UNC and POSIX paths

Larry Hall (Cygwin) reply-to-list-only-lh@cygwin.com
Mon Jun 17 18:23:00 GMT 2013

On 6/17/2013 1:54 PM, gmt@malth.us wrote:
> On Mon, 17 Jun 2013, at 10:07, Andrew DeFaria thusly quipped:
>> On 06/17/2013 08:12 AM, gmt@malth.us wrote:
>>>> Why not simply fix the "not very well written configure scripts and
>>>> makefiles"instead? BTW I've never come across a single one of those.
>>>> Where are you getting yours?
>>> Can't answer this offhand (aware you didn't ask me :P) but, under the
>>> misguidance of PM's like Gentoo(portage) and rpm(build), when combined
>>> with poorly and/or belligerently written packaging scripts, this can
>>> happen incessantly.  But that mostly only comes up when building
>>> Frankencygwins.
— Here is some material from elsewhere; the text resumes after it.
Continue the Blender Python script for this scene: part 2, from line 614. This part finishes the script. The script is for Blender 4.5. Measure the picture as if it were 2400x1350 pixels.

Sometimes you can fix it by forcing something like
>>> --prefix=///usr/local.
>> I'm trying to understand the reluctance towards "fixing the problem" and
> instead
>> the insistence on "putting a band aid on it". So in the above, why would
> you not
>> instead do --prefix=/usr/local?
> This  is indeed a band-aid in the truest sense of the metaphor.  It relies
> on the specificity of POSIX's reservation of "//" for platform purposes (and
> cygwin's correct implementation of same) -- unlike "//", anything matching
> the regex "^///[/]*$" is, indeed, equivalent to "/".  So, as if the POSIX
> "//" reservation wasn't an obscure enough fact, here is a way to /really/
> impress people at cocktail parties :)
> As to why not fix the upstreams committing these atrocities, it's the
> obvious reason -- occasionally one encounters a large body of dense,
> non-fixable-by-sed/perl, poorly commented "spaghetti" script-code that makes
> "clever," deep usage of the assumption that "//" == "/".  Being able to turn
> this feature off at one's option would enable them to rule out "//" as a
> problem when they suspect it might be, and have the additional benefit of
> not having to fix such code, in order to run it.

So it's a question of convenience vs correctness.  It seems the argument
offered is that it is convenient to allow incorrect scripts.  An alternate
argument could be made that it is equally convenient to continue having
Cygwin correctly interpret '//' as it has been.  In addition, since the UNC
interpretation of paths comes for free (it's a Windows feature), it
would be pretty inconvenient to make Cygwin work otherwise.

I don't think the convenience vs correctness argument is going to inspire
someone to action. ;-)



A: Yes.
 > Q: Are you sure?
 >> A: Because it reverses the logical flow of conversation.
 >>> Q: Why is top posting annoying in email?